The Wangduechhoeling Palace restoration is now entering into a new phase, which will determine the future of the palace. This entails bringing back the use and art of traditional mineral paints, a practice that is dying in Bhutan with new acrylic paints entering the market. This next phase also includes creating appropriate fire mitigation and prevention, mechanical systems, and electrical systems. The palace aims to become a public space where Bhutanese and tourists can take a step back in time, experience the life of our former kings and queens, and enter Bumthang valley, the cultural heartland of Bhutan.

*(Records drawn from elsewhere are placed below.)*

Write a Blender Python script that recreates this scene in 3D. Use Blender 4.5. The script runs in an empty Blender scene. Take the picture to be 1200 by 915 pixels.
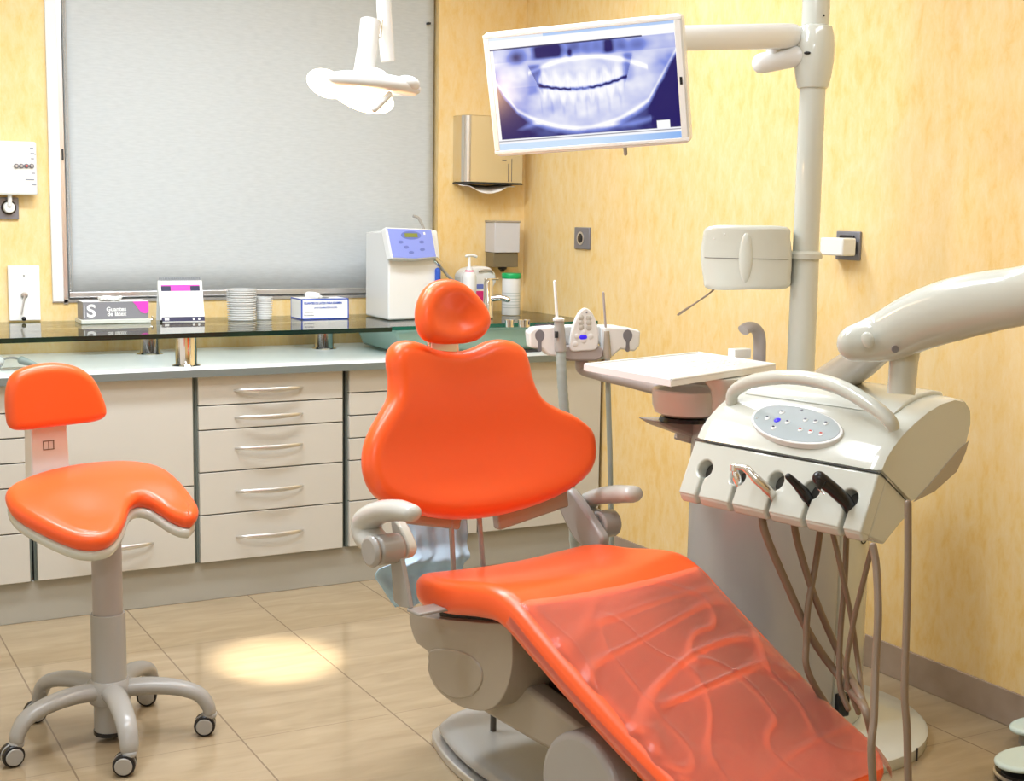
import bpy, bmesh, math, random
from mathutils import Vector, Matrix, noise
random.seed(7)
# ------------------------------------------------------------------ camera, world, lights, exposure
FPX = 1601.8; CAMH = 1.35
yaw, pit, rol = math.radians(28.59), math.radians(7.4237), math.radians(0.875)
cF = Vector((math.sin(yaw)*math.cos(pit), math.cos(yaw)*math.cos(pit), -math.sin(pit)))
_r = Vector((math.cos(yaw), -math.sin(yaw), 0)); _u = _r.cross(cF)
cR = _r*math.cos(rol) + _u*math.sin(rol); cU = -_r*math.sin(rol) + _u*math.cos(rol)
CAM = Vector((0, 0, CAMH))
sc = bpy.context.scene; COL = sc.collection
cd = bpy.data.cameras.new('camera'); cam = bpy.data.objects.new('camera', cd); COL.objects.link(cam)
cd.sensor_width = 36; cd.lens = FPX/1200*36; cd.clip_start = .02
cam.matrix_world = Matrix(((cR.x, cU.x, -cF.x, 0), (cR.y, cU.y, -cF.y, 0), (cR.z, cU.z, -cF.z, CAMH), (0, 0, 0, 1)))
sc.camera = cam
vs = sc.view_settings; vs.view_transform = 'Standard'; vs.look = 'None'; vs.gamma = 1; vs.exposure = 0.0
vs.use_curve_mapping = False
w = bpy.data.worlds.new('world'); sc.world = w; w.use_nodes = True
w.node_tree.nodes['Background'].inputs[0].default_value = (.75, .88, 1, 1); w.node_tree.nodes['Background'].inputs[1].default_value = .8
def area(name, loc, to, sx, sy, power, col=(1, 1, 1)):
    l = bpy.data.lights.new(name, 'AREA'); l.shape = 'RECTANGLE'; l.size = sx; l.size_y = sy; l.energy = power; l.color = col
    o = bpy.data.objects.new(name, l); COL.objects.link(o); o.location = loc
    o.rotation_euler = (Vector(to)-Vector(loc)).to_track_quat('-Z', 'Y').to_euler(); return o
CEIL = 2.62
LIGHTS = [(0.42, 2.6, 25), (0.80, 3.75, 37), (1.30, 3.0, 11), (1.95, 3.8, 15), (-.3, -.1, 29), (2.15, 1.7, 9)]  # last entry is added to brighten the lower right wall and floor
for i, (x, y, p) in enumerate(LIGHTS):
    area('ceiling_lamp_light', (x, y, CEIL-.045), (x, y, 0), 1.15, .26, p, (.87, .95, 1.05))
# ------------------------------------------------------------------ pixel rays of the photograph -> points at known distances
def ray(px, py): return cF + cR*((px-600)/FPX) - cU*((py-457.5)/FPX)
def onp(px, py, O, n):
    d = ray(px, py); O = Vector(O); n = Vector(n); return CAM + d*((O-CAM).dot(n)/d.dot(n))
def PX(px, py, x): return onp(px, py, (x, 0, 0), (1, 0, 0))
def PY(px, py, y): return onp(px, py, (0, y, 0), (0, 1, 0))
def PZ(px, py, z): return onp(px, py, (0, 0, z), (0, 0, 1))
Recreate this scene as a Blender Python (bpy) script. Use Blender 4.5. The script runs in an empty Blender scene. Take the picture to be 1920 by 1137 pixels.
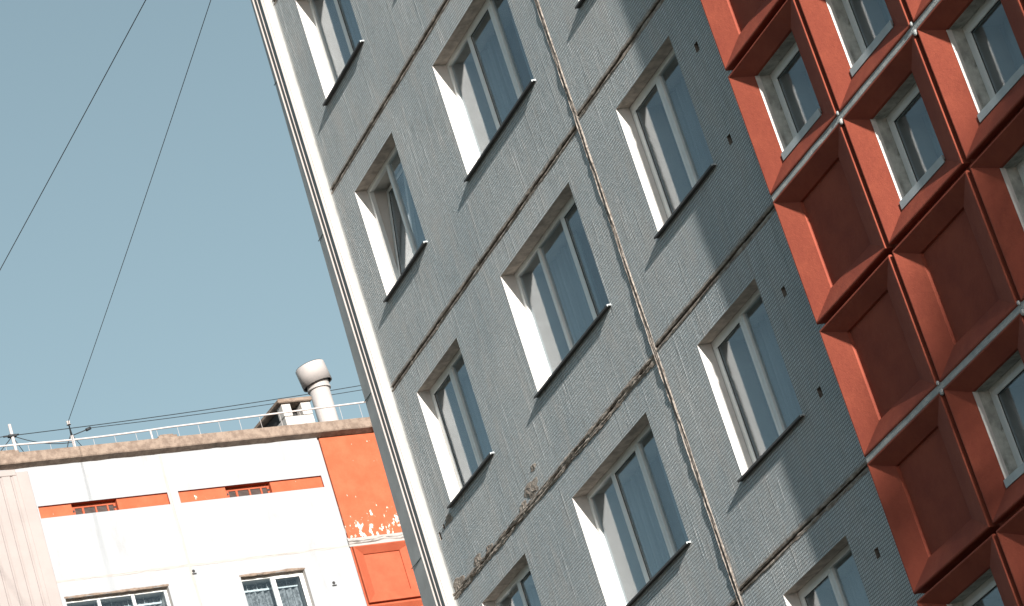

The Bhutan Foundation has been working in collaboration with the Ministry of Home and Cultural Affairs, Division of Cultural Heritage Sites, to restore the Wangduechhoeling Palace since 2012. After being neglected for 50 years, major restoration work has taken place at the palace, including restoration of the Lingkha Lhakhang (the monastery that lies within the palace grounds), restoration of the Shabkhor (the surrounding structure of the palace around the central tower), restoration of the Chhukhor Mani (water run prayer wheels), restoration of the roof, and documentation of important aspects of the palace, the restoration work, and its history. This work has been possible thanks to all our partners and donors, including the U.S. Ambassador’s Fund for Cultural Preservation.